At the beginning of my career. The first two years were a bit tough. I felt disoriented. If someone has told me that this is normal, and to expect certain things early in the career, it might have been a smoother ride. Early in my career, I wish someone told me that:
- Theory does not apply in real life: Unless you customize it to suit real situations, real people, and real organization. Furthermore, what people apply in real life is only a small portion of what is taught in school and in ways that depend on the organizational culture and personal style. Not on academic theory.
- Ability to work with people is more important than technical skills. How you say things matter more than what you say.
- What you think will take a few days can actually take months: to be done in an organizational setup. Politics, resistance, clashing working styles, and other human factors need time to change. People are not machines and there is no “on-off” switch for them. You need to work with people, understand them, relate to them, before you can influence them.
- Compromise is not a bad word. Sometimes you have to compromise. Half a solution sometimes is better than no solution.
- My boss is boss not because she has more technical knowledge, but because bosses know how to “manage” better than me. And while I might think what they do is “basically nothing” they do a lot to ensure my success.
- Part of my job is to support my manager. Work as part of the team, and even if I feel I have a better plan, to support my boss in how he thinks things need to be done.
- I think I know a lot, but I do not. Some of the people I worked with used to jokingly say “what we have forgotten about project management is more than everything you know.” I used to get agitated by such statements but now I know that what they said probably was true. Especially that they were old geezers and forgot a lot. Just kidding. But seriously, I needed to pay more respect to experience and not try to get my way all the time.
- Early Career is not about money. If you get a good role where you can learn a lot from a good manager or a good process, that will be worth much more than any money you can get somewhere else where there is no learning. Probably after year three, if you got years one and two right, you will start getting better offers.

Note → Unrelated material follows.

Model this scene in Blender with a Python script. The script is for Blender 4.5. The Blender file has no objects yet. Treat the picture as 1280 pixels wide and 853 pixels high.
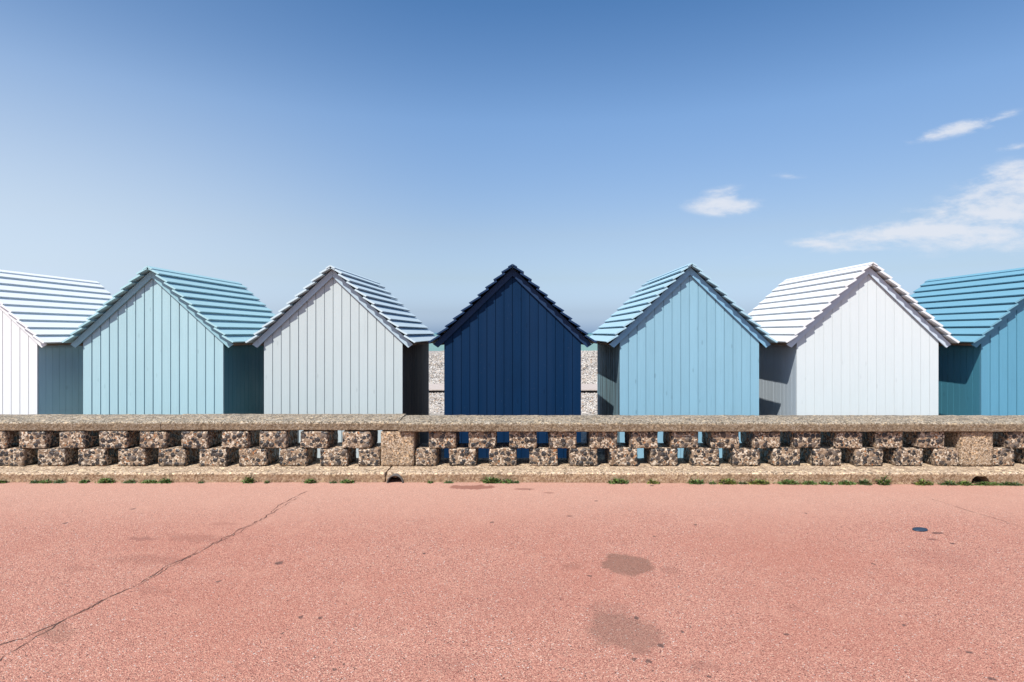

- Don’t stick around for longer than three years. Some might not like this. But especially in early career, you need to move to get a good promotion or better salary. Be careful that staying for less than three years might not look good on your CV. Also, three years is a good learning period. Staying longer than three years and your experience might become repeating the previous years experience over and over.
- This is the beginning. Do not give up too easily too fast. Do not rush wanting authority and power. You will get there. Build a good career, thinking long term. Do not rush and enjoy every step.